Portal:Scotland/Selected article/Week 25, 2011
John Maclean MA (24 August 1879 – 30 November 1923) was a Scottish schoolteacher and revolutionary socialist. He is primarily known as a Marxist educator and notable for his outspoken opposition to the First World War. Maclean is regarded as one of the leading figures of the Red Clydeside era. His imprisonment for agitation against the war earned him an international reputation and he was elected an honorary vice-president of the Congress of Soviets and appointed Bolshevik representative in Scotland.

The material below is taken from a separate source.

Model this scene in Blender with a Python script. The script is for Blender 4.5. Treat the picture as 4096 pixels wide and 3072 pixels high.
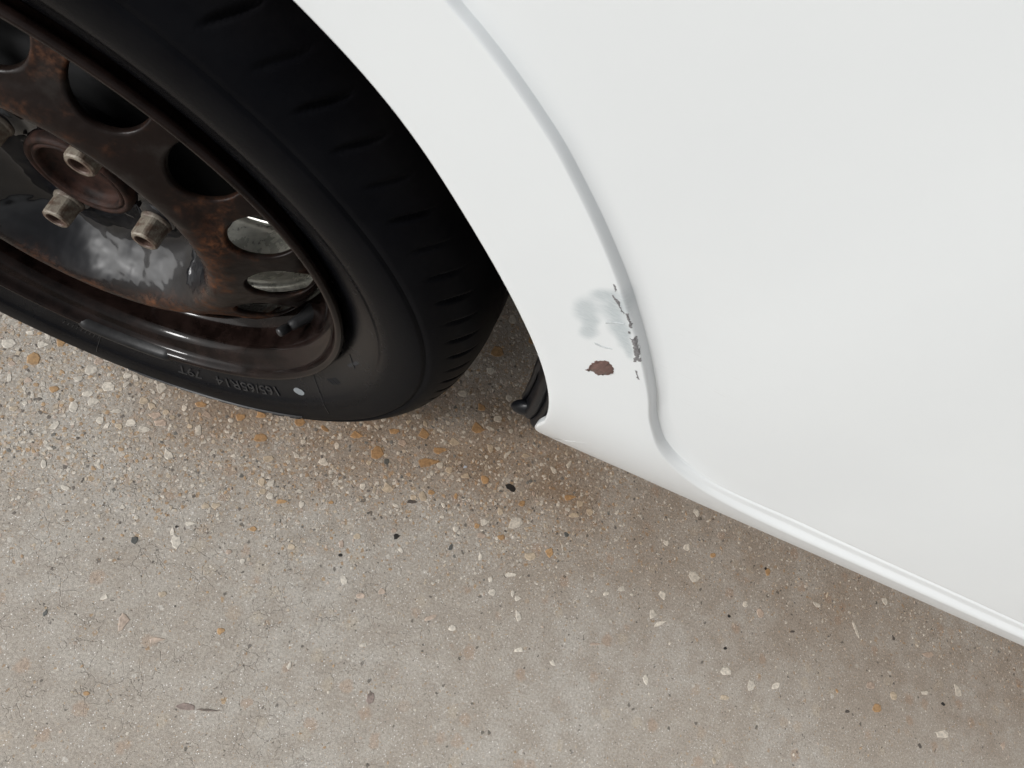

Maclean first came to politics through the Pollokshaws Progressive Union and Robert Blatchford's Merrie England. He became convinced that the living standards of the working-classes could only be improved by social revolution and it was as a Marxist that he joined the Social Democratic Federation (SDF), and remained in the organisation as it formed the British Socialist Party. By the time of World War I his socialism was of a revolutionary nature, although he worked with others on the left who were more reformist in outlook, such as his friend James Maxton. He heavily opposed the war, as he felt it was a war of imperialism which divided workers from one another. In January 1918 Maclean was elected to the chair of the Third All-Russian Congress of Soviets and a month later appointed Bolshevik consul in Scotland. He established a Consulate at 12 Portland Street in Glasgow but was refused recognition by the British Government.